House of Games was written and directed by David Mamet, the playwright (Glengarry Glen Ross) and screenwriter (The Untouchables), and it is his directorial debut. Originally it was intended as a big-budget movie with an established director and major stars, but Mamet took the reins himself, cast his wife in the lead and old acting friends in the other important roles, and shot it on the rainy streets of Seattle. Usually the screenwriter is insane to think he can direct a movie. Not this time. House of Games never steps wrong from beginning to end, and it is one of this year's best films.

The plotting is diabolical and impeccable, and I will not spoil the delight of its unfolding by mentioning the crucial details. What I can mention are the performances, the dialogue, and the setting.
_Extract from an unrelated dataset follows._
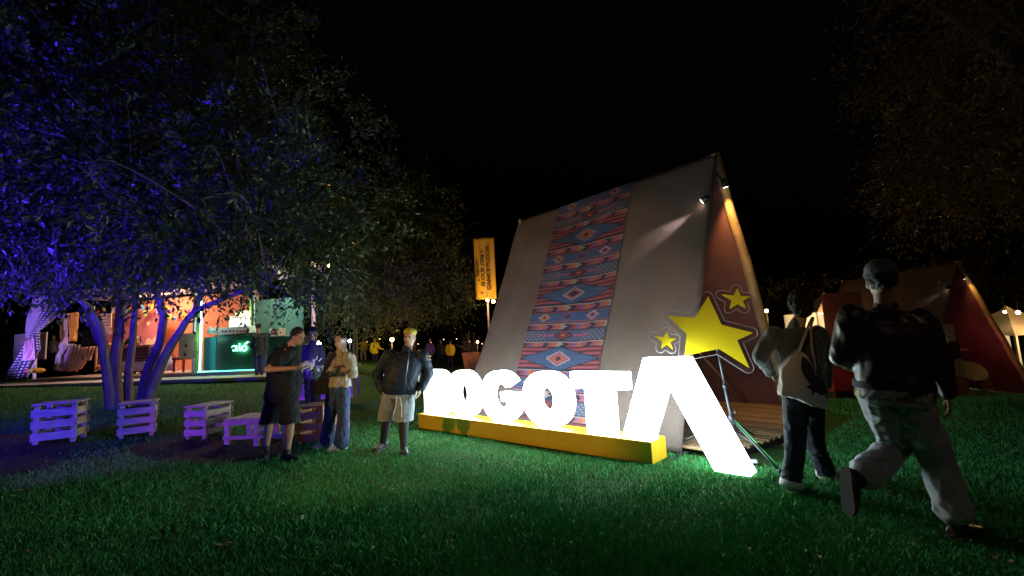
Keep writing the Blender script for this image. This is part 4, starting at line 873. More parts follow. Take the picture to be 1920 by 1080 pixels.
def simple_tree(label, base, H_, ells, leaf, nt, per, mat, trunk_r, lean=(0, 0), group='trees beyond the lawn', hollow=.3, cut=None, twl=1.0, seed=1):
    t = empty('tree', base, label, 'tree', group); b = Vector(base); top = b + V(lean[0], lean[1], H_ * .75)
    bark = M('dark_bark', (.09, .075, .06), .9, .3, 8, .9, 22, stretch=(1, 1, .35)); mb = MB(); limb(mb, [b - V(0, 0, .2), b.lerp(top, .3) + V(.05, 0, 0), b.lerp(top, .6) + V(-.1, .1, 0), top], trunk_r, trunk_r * .25, 10); mb.build('trunk', bark, t, smooth=True)
    C, A, S, T, anc = crown(ells, nt, per, leaf, twl, hollow, .6, cut, seed); link_mesh('crown', leaves_mesh(C, A, S, T), mat, t)
    lim = MB(); random.seed(seed)
    for i in random.sample(range(len(anc)), min(26, len(anc))): p = Vector(anc[i][0]); s_ = b.lerp(top, random.uniform(.35, .95)); limb(lim, [s_, s_.lerp(p, .5) + V(0, 0, .3), p], trunk_r * .3, .02, 6)
    tag(lim.build('branches', bark, t, smooth=True), kind='stuff'); return t
leafB = leaf_mat('olive_leaf', (.04, .055, .014), (.12, .14, .045)); leafC = leaf_mat('rust_leaf', (.05, .04, .014), (.14, .10, .035))
def TB(px, d): p = D(px, 690, d); return onz(p)
b1 = TB(772, 22); simple_tree('tall dense tree with bare trunk behind the stout man, left of the banner', b1, 9.5, [((b1.x - .1, b1.y, 6.2), (2.6, 2.3, 3.3)), ((b1.x + 1.3, b1.y, 4.4), (1.9, 1.8, 1.7)), ((b1.x - 1.6, b1.y - .5, 4.4), (1.8, 1.8, 1.9))], .15, 1100, 26, leafB, .24, seed=11)
b2 = TB(665, 19); simple_tree('darker tree behind the woman in beige, beside the green stall', b2, 8, [((b2.x, b2.y, 5.6), (2.6, 2.2, 2.9)), ((b2.x + 1, b2.y, 3.9), (1.9, 1.8, 1.5))], .13, 700, 26, leafB, .13, seed=12)
b3 = TB(868, 34); simple_tree('slim tree standing just left of the tall banner pole', b3, 8, [((b3.x, b3.y, 6.0), (2.3, 2, 3.2))], .18, 350, 22, leafB, .15, seed=13)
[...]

When Crouse enters the House of Games, she enters a world occupied by characters who have known each other so long and so well, in so many different ways, that everything they say is a kind of shorthand. At first we don't fully realize that, and there is a strange savor to the words they use.

They speak, of course, in Mamet's distinctive dialogue style, an almost musical rhythm of stopping, backing up, starting again, repeating, emphasizing, all of the time with the hint of deeper meanings below the surfaces of the words. The leading actors, Chicagoans Mantegna and Mike Nussbaum, have appeared in countless performances of Mamet plays over the years, and they know his dialogue the way other actors grow into Beckett or Shakespeare. They speak it as it is meant to be spoken, with a sort of aggressive, almost insulting directness. Mantegna has a scene where he "reads" Crouse-where he tells her about her "tells," those small giveaway looks and gestures that poker players use to read the minds of their opponents. The way he talks to her is so incisive and unadorned it is sexual.